Exercise brief - Output an exact reproduction of the data.

Given data -
▶
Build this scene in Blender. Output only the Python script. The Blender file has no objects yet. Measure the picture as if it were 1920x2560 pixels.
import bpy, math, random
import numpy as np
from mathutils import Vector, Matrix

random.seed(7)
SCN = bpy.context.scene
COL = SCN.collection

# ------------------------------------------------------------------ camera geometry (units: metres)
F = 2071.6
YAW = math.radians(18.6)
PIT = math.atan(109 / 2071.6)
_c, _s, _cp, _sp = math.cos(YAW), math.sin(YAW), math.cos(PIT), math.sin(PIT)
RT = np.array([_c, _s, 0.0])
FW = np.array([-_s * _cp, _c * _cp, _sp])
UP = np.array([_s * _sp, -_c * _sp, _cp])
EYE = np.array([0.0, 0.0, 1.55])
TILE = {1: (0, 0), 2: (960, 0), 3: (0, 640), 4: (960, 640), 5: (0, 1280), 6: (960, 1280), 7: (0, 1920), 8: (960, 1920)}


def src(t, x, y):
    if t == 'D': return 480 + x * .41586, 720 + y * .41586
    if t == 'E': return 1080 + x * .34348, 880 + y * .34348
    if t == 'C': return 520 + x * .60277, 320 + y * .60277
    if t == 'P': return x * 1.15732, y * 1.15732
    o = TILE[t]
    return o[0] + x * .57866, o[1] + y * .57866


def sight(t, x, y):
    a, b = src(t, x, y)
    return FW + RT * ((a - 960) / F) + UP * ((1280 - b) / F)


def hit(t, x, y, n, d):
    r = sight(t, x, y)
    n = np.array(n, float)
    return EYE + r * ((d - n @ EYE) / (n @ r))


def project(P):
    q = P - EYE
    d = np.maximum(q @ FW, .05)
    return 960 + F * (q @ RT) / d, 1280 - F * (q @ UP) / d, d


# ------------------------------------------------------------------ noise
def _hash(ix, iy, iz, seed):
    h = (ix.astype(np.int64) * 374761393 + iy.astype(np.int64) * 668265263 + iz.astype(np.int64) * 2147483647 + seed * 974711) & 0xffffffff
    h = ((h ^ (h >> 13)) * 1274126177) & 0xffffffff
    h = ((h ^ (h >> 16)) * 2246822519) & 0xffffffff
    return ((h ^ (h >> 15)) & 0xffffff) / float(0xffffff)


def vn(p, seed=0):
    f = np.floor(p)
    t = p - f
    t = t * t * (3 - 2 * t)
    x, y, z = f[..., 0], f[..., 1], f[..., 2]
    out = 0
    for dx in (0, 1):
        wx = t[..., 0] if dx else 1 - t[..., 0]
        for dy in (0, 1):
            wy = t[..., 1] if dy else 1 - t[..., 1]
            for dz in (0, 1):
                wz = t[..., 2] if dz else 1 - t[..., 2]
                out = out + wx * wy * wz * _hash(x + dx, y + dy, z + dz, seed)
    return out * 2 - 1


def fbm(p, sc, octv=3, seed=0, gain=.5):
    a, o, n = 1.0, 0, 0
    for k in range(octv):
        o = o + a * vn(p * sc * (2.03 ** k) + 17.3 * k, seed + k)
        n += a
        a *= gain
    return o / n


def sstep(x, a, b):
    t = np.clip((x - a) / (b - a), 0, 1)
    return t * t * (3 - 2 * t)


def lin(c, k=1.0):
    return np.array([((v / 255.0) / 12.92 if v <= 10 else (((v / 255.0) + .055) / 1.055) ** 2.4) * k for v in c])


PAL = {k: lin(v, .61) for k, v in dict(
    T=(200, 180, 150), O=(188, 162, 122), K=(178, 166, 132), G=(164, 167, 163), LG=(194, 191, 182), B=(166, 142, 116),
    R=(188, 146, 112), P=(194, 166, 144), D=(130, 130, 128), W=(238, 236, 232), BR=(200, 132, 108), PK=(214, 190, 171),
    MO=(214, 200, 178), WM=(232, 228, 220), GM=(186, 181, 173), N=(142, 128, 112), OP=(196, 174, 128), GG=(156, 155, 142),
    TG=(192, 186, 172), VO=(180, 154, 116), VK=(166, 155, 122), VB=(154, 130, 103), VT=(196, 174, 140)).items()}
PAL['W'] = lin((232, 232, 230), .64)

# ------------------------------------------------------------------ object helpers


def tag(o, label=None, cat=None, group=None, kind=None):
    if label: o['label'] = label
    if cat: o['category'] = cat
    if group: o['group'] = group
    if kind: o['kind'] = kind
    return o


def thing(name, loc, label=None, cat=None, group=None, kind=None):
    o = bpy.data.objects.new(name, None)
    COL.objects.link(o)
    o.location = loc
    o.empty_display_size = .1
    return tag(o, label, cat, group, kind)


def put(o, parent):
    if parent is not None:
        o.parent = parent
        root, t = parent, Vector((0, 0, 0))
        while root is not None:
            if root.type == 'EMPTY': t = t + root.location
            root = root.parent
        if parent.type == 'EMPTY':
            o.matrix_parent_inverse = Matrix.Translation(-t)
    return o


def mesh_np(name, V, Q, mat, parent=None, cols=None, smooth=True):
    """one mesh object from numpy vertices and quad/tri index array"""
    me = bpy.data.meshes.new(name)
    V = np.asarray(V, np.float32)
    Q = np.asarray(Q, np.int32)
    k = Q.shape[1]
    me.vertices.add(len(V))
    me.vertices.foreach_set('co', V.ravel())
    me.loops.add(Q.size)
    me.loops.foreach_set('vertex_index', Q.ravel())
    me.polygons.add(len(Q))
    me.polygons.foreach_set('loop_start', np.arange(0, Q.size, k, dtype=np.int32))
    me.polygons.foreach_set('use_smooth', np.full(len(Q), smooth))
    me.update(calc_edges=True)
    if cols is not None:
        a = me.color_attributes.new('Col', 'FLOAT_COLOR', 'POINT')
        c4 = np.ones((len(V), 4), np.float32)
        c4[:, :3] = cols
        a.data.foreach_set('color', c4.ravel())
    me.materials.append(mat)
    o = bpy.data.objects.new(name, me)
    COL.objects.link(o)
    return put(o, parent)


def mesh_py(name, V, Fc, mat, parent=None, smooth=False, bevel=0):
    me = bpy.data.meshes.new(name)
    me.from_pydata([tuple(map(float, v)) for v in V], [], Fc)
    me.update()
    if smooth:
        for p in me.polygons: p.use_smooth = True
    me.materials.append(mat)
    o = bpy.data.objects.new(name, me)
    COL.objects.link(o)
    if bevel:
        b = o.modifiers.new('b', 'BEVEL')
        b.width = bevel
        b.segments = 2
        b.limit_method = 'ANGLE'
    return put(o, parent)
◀
Solution to this problem -
Build this scene in Blender. Output only the Python script. The Blender file has no objects yet. Measure the picture as if it were 1920x2560 pixels.
import bpy, math, random
import numpy as np
from mathutils import Vector, Matrix

random.seed(7)
SCN = bpy.context.scene
COL = SCN.collection

# ------------------------------------------------------------------ camera geometry (units: metres)
F = 2071.6
YAW = math.radians(18.6)
PIT = math.atan(109 / 2071.6)
_c, _s, _cp, _sp = math.cos(YAW), math.sin(YAW), math.cos(PIT), math.sin(PIT)
RT = np.array([_c, _s, 0.0])
FW = np.array([-_s * _cp, _c * _cp, _sp])
UP = np.array([_s * _sp, -_c * _sp, _cp])
EYE = np.array([0.0, 0.0, 1.55])
TILE = {1: (0, 0), 2: (960, 0), 3: (0, 640), 4: (960, 640), 5: (0, 1280), 6: (960, 1280), 7: (0, 1920), 8: (960, 1920)}


def src(t, x, y):
    if t == 'D': return 480 + x * .41586, 720 + y * .41586
    if t == 'E': return 1080 + x * .34348, 880 + y * .34348
    if t == 'C': return 520 + x * .60277, 320 + y * .60277
    if t == 'P': return x * 1.15732, y * 1.15732
    o = TILE[t]
    return o[0] + x * .57866, o[1] + y * .57866


def sight(t, x, y):
    a, b = src(t, x, y)
    return FW + RT * ((a - 960) / F) + UP * ((1280 - b) / F)


def hit(t, x, y, n, d):
    r = sight(t, x, y)
    n = np.array(n, float)
    return EYE + r * ((d - n @ EYE) / (n @ r))


def project(P):
    q = P - EYE
    d = np.maximum(q @ FW, .05)
    return 960 + F * (q @ RT) / d, 1280 - F * (q @ UP) / d, d


# ------------------------------------------------------------------ noise
def _hash(ix, iy, iz, seed):
    h = (ix.astype(np.int64) * 374761393 + iy.astype(np.int64) * 668265263 + iz.astype(np.int64) * 2147483647 + seed * 974711) & 0xffffffff
    h = ((h ^ (h >> 13)) * 1274126177) & 0xffffffff
    h = ((h ^ (h >> 16)) * 2246822519) & 0xffffffff
    return ((h ^ (h >> 15)) & 0xffffff) / float(0xffffff)


def vn(p, seed=0):
    f = np.floor(p)
    t = p - f
    t = t * t * (3 - 2 * t)
    x, y, z = f[..., 0], f[..., 1], f[..., 2]
    out = 0
    for dx in (0, 1):
        wx = t[..., 0] if dx else 1 - t[..., 0]
        for dy in (0, 1):
            wy = t[..., 1] if dy else 1 - t[..., 1]
            for dz in (0, 1):
                wz = t[..., 2] if dz else 1 - t[..., 2]
                out = out + wx * wy * wz * _hash(x + dx, y + dy, z + dz, seed)
    return out * 2 - 1


def fbm(p, sc, octv=3, seed=0, gain=.5):
    a, o, n = 1.0, 0, 0
    for k in range(octv):
        o = o + a * vn(p * sc * (2.03 ** k) + 17.3 * k, seed + k)
        n += a
        a *= gain
    return o / n


def sstep(x, a, b):
    t = np.clip((x - a) / (b - a), 0, 1)
    return t * t * (3 - 2 * t)


def lin(c, k=1.0):
    return np.array([((v / 255.0) / 12.92 if v <= 10 else (((v / 255.0) + .055) / 1.055) ** 2.4) * k for v in c])


PAL = {k: lin(v, .61) for k, v in dict(
    T=(200, 180, 150), O=(188, 162, 122), K=(178, 166, 132), G=(164, 167, 163), LG=(194, 191, 182), B=(166, 142, 116),
    R=(188, 146, 112), P=(194, 166, 144), D=(130, 130, 128), W=(238, 236, 232), BR=(200, 132, 108), PK=(214, 190, 171),
    MO=(214, 200, 178), WM=(232, 228, 220), GM=(186, 181, 173), N=(142, 128, 112), OP=(196, 174, 128), GG=(156, 155, 142),
    TG=(192, 186, 172), VO=(180, 154, 116), VK=(166, 155, 122), VB=(154, 130, 103), VT=(196, 174, 140)).items()}
PAL['W'] = lin((232, 232, 230), .64)

# ------------------------------------------------------------------ object helpers


def tag(o, label=None, cat=None, group=None, kind=None):
    if label: o['label'] = label
    if cat: o['category'] = cat
    if group: o['group'] = group
    if kind: o['kind'] = kind
    return o


def thing(name, loc, label=None, cat=None, group=None, kind=None):
    o = bpy.data.objects.new(name, None)
    COL.objects.link(o)
    o.location = loc
    o.empty_display_size = .1
    return tag(o, label, cat, group, kind)


def put(o, parent):
    if parent is not None:
        o.parent = parent
        root, t = parent, Vector((0, 0, 0))
        while root is not None:
            if root.type == 'EMPTY': t = t + root.location
            root = root.parent
        if parent.type == 'EMPTY':
            o.matrix_parent_inverse = Matrix.Translation(-t)
    return o


def mesh_np(name, V, Q, mat, parent=None, cols=None, smooth=True):
    """one mesh object from numpy vertices and quad/tri index array"""
    me = bpy.data.meshes.new(name)
    V = np.asarray(V, np.float32)
    Q = np.asarray(Q, np.int32)
    k = Q.shape[1]
    me.vertices.add(len(V))
    me.vertices.foreach_set('co', V.ravel())
    me.loops.add(Q.size)
    me.loops.foreach_set('vertex_index', Q.ravel())
    me.polygons.add(len(Q))
    me.polygons.foreach_set('loop_start', np.arange(0, Q.size, k, dtype=np.int32))
    me.polygons.foreach_set('use_smooth', np.full(len(Q), smooth))
    me.update(calc_edges=True)
    if cols is not None:
        a = me.color_attributes.new('Col', 'FLOAT_COLOR', 'POINT')
        c4 = np.ones((len(V), 4), np.float32)
        c4[:, :3] = cols
        a.data.foreach_set('color', c4.ravel())
    me.materials.append(mat)
    o = bpy.data.objects.new(name, me)
    COL.objects.link(o)
    return put(o, parent)


def mesh_py(name, V, Fc, mat, parent=None, smooth=False, bevel=0):
    me = bpy.data.meshes.new(name)
    me.from_pydata([tuple(map(float, v)) for v in V], [], Fc)
    me.update()
    if smooth:
        for p in me.polygons: p.use_smooth = True
    me.materials.append(mat)
    o = bpy.data.objects.new(name, me)
    COL.objects.link(o)
    if bevel:
        b = o.modifiers.new('b', 'BEVEL')
        b.width = bevel
        b.segments = 2
        b.limit_method = 'ANGLE'
    return put(o, parent)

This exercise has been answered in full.